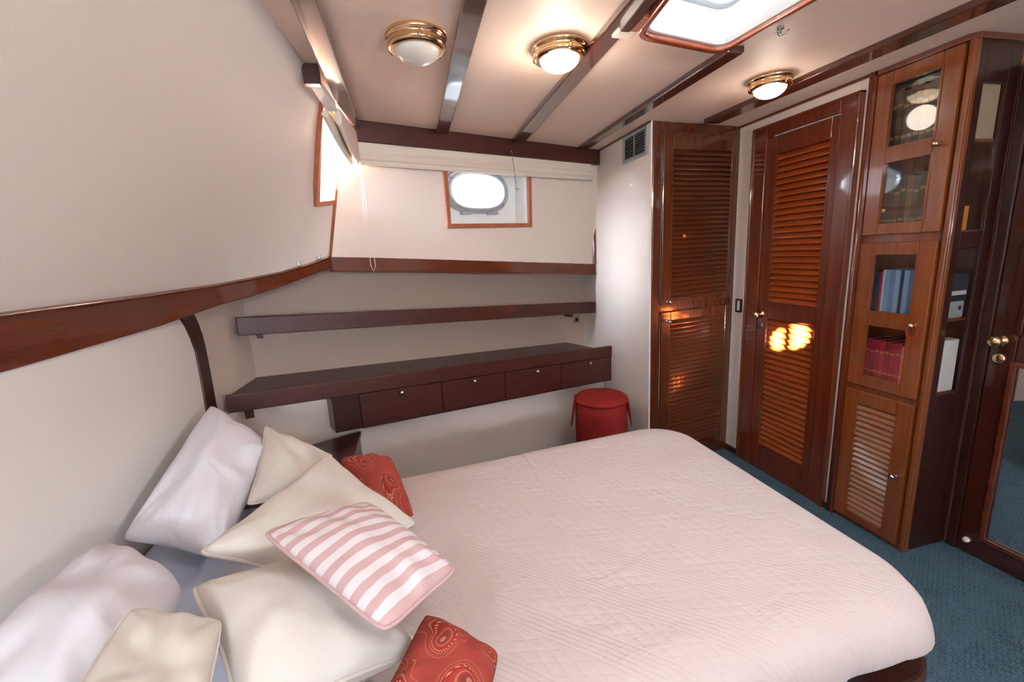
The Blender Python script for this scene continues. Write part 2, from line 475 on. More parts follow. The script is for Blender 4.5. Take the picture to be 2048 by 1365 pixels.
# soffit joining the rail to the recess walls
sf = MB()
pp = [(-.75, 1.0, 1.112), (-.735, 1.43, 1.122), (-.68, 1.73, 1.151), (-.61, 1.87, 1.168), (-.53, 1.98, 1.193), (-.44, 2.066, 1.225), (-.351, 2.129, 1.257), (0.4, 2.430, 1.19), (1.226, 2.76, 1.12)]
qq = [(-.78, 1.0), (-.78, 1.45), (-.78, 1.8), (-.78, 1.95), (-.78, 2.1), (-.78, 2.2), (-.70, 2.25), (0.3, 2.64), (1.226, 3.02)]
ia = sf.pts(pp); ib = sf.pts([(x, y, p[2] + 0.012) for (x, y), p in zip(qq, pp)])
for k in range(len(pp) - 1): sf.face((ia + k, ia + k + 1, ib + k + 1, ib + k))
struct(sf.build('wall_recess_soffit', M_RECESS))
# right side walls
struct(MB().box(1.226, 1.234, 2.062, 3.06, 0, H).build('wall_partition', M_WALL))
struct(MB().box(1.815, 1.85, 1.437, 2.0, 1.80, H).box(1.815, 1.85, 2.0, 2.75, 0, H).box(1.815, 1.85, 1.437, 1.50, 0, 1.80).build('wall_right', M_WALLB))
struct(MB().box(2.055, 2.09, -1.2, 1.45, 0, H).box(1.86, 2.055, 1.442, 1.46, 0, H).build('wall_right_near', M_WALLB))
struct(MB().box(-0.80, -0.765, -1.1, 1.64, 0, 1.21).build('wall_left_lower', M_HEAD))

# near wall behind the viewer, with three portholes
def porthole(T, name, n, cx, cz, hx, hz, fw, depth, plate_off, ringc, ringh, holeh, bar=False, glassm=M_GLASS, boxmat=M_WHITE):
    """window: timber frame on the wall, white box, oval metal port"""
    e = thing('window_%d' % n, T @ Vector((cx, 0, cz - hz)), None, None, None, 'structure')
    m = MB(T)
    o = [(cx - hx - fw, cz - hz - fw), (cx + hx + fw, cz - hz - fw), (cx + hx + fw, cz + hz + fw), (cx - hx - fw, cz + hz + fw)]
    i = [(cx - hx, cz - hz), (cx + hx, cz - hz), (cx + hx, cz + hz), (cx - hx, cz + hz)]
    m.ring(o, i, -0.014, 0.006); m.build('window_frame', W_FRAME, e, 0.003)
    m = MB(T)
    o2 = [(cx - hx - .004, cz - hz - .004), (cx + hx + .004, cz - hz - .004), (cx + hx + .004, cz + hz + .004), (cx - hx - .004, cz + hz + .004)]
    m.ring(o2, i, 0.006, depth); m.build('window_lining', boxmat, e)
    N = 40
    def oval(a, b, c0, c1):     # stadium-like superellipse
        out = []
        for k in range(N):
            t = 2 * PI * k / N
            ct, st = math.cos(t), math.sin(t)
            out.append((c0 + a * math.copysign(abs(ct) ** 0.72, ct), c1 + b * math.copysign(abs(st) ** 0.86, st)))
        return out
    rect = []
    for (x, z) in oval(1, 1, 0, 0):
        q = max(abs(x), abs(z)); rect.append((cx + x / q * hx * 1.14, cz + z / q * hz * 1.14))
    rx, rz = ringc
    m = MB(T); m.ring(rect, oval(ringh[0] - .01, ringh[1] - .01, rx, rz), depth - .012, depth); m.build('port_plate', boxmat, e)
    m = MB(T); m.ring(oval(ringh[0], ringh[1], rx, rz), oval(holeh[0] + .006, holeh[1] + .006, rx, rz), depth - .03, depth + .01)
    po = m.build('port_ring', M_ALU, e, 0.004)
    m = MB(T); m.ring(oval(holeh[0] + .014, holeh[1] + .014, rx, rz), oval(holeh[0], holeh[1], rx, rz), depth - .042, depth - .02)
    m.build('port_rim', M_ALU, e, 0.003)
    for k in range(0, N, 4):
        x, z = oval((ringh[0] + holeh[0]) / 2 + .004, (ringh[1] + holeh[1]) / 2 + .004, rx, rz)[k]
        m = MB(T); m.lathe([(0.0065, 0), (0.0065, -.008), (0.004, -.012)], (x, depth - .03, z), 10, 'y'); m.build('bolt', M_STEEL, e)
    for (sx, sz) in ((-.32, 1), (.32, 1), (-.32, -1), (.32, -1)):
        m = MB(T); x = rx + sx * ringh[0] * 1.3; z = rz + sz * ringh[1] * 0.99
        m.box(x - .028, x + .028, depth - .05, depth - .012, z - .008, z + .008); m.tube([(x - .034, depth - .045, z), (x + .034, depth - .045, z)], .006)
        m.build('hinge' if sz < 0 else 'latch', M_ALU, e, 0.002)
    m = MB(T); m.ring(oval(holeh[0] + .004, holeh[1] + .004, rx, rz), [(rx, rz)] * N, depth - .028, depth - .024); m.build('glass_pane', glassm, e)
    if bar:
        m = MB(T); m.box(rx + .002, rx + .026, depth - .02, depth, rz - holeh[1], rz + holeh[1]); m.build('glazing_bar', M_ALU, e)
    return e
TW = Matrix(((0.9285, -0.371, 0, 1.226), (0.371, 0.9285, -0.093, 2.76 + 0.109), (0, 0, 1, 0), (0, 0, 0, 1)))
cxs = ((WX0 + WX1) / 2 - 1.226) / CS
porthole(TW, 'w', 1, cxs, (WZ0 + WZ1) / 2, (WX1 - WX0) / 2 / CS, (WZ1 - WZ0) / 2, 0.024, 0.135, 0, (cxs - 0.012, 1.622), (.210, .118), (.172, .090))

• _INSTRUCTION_
Your copy of the data should match it exactly, except that pictures are left out.

• _THE ANSWER_
The Blender Python script for this scene continues. Write part 2, from line 475 on. More parts follow. The script is for Blender 4.5. Take the picture to be 2048 by 1365 pixels.
# soffit joining the rail to the recess walls
sf = MB()
pp = [(-.75, 1.0, 1.112), (-.735, 1.43, 1.122), (-.68, 1.73, 1.151), (-.61, 1.87, 1.168), (-.53, 1.98, 1.193), (-.44, 2.066, 1.225), (-.351, 2.129, 1.257), (0.4, 2.430, 1.19), (1.226, 2.76, 1.12)]
qq = [(-.78, 1.0), (-.78, 1.45), (-.78, 1.8), (-.78, 1.95), (-.78, 2.1), (-.78, 2.2), (-.70, 2.25), (0.3, 2.64), (1.226, 3.02)]
ia = sf.pts(pp); ib = sf.pts([(x, y, p[2] + 0.012) for (x, y), p in zip(qq, pp)])
for k in range(len(pp) - 1): sf.face((ia + k, ia + k + 1, ib + k + 1, ib + k))
struct(sf.build('wall_recess_soffit', M_RECESS))
# right side walls
struct(MB().box(1.226, 1.234, 2.062, 3.06, 0, H).build('wall_partition', M_WALL))
struct(MB().box(1.815, 1.85, 1.437, 2.0, 1.80, H).box(1.815, 1.85, 2.0, 2.75, 0, H).box(1.815, 1.85, 1.437, 1.50, 0, 1.80).build('wall_right', M_WALLB))
struct(MB().box(2.055, 2.09, -1.2, 1.45, 0, H).box(1.86, 2.055, 1.442, 1.46, 0, H).build('wall_right_near', M_WALLB))
struct(MB().box(-0.80, -0.765, -1.1, 1.64, 0, 1.21).build('wall_left_lower', M_HEAD))

# near wall behind the viewer, with three portholes
def porthole(T, name, n, cx, cz, hx, hz, fw, depth, plate_off, ringc, ringh, holeh, bar=False, glassm=M_GLASS, boxmat=M_WHITE):
    """window: timber frame on the wall, white box, oval metal port"""
    e = thing('window_%d' % n, T @ Vector((cx, 0, cz - hz)), None, None, None, 'structure')
    m = MB(T)
    o = [(cx - hx - fw, cz - hz - fw), (cx + hx + fw, cz - hz - fw), (cx + hx + fw, cz + hz + fw), (cx - hx - fw, cz + hz + fw)]
    i = [(cx - hx, cz - hz), (cx + hx, cz - hz), (cx + hx, cz + hz), (cx - hx, cz + hz)]
    m.ring(o, i, -0.014, 0.006); m.build('window_frame', W_FRAME, e, 0.003)
    m = MB(T)
    o2 = [(cx - hx - .004, cz - hz - .004), (cx + hx + .004, cz - hz - .004), (cx + hx + .004, cz + hz + .004), (cx - hx - .004, cz + hz + .004)]
    m.ring(o2, i, 0.006, depth); m.build('window_lining', boxmat, e)
    N = 40
    def oval(a, b, c0, c1):     # stadium-like superellipse
        out = []
        for k in range(N):
            t = 2 * PI * k / N
            ct, st = math.cos(t), math.sin(t)
            out.append((c0 + a * math.copysign(abs(ct) ** 0.72, ct), c1 + b * math.copysign(abs(st) ** 0.86, st)))
        return out
    rect = []
    for (x, z) in oval(1, 1, 0, 0):
        q = max(abs(x), abs(z)); rect.append((cx + x / q * hx * 1.14, cz + z / q * hz * 1.14))
    rx, rz = ringc
    m = MB(T); m.ring(rect, oval(ringh[0] - .01, ringh[1] - .01, rx, rz), depth - .012, depth); m.build('port_plate', boxmat, e)
    m = MB(T); m.ring(oval(ringh[0], ringh[1], rx, rz), oval(holeh[0] + .006, holeh[1] + .006, rx, rz), depth - .03, depth + .01)
    po = m.build('port_ring', M_ALU, e, 0.004)
    m = MB(T); m.ring(oval(holeh[0] + .014, holeh[1] + .014, rx, rz), oval(holeh[0], holeh[1], rx, rz), depth - .042, depth - .02)
    m.build('port_rim', M_ALU, e, 0.003)
    for k in range(0, N, 4):
        x, z = oval((ringh[0] + holeh[0]) / 2 + .004, (ringh[1] + holeh[1]) / 2 + .004, rx, rz)[k]
        m = MB(T); m.lathe([(0.0065, 0), (0.0065, -.008), (0.004, -.012)], (x, depth - .03, z), 10, 'y'); m.build('bolt', M_STEEL, e)
    for (sx, sz) in ((-.32, 1), (.32, 1), (-.32, -1), (.32, -1)):
        m = MB(T); x = rx + sx * ringh[0] * 1.3; z = rz + sz * ringh[1] * 0.99
        m.box(x - .028, x + .028, depth - .05, depth - .012, z - .008, z + .008); m.tube([(x - .034, depth - .045, z), (x + .034, depth - .045, z)], .006)
        m.build('hinge' if sz < 0 else 'latch', M_ALU, e, 0.002)
    m = MB(T); m.ring(oval(holeh[0] + .004, holeh[1] + .004, rx, rz), [(rx, rz)] * N, depth - .028, depth - .024); m.build('glass_pane', glassm, e)
    if bar:
        m = MB(T); m.box(rx + .002, rx + .026, depth - .02, depth, rz - holeh[1], rz + holeh[1]); m.build('glazing_bar', M_ALU, e)
    return e
TW = Matrix(((0.9285, -0.371, 0, 1.226), (0.371, 0.9285, -0.093, 2.76 + 0.109), (0, 0, 1, 0), (0, 0, 0, 1)))
cxs = ((WX0 + WX1) / 2 - 1.226) / CS
porthole(TW, 'w', 1, cxs, (WZ0 + WZ1) / 2, (WX1 - WX0) / 2 / CS, (WZ1 - WZ0) / 2, 0.024, 0.135, 0, (cxs - 0.012, 1.622), (.210, .118), (.172, .090))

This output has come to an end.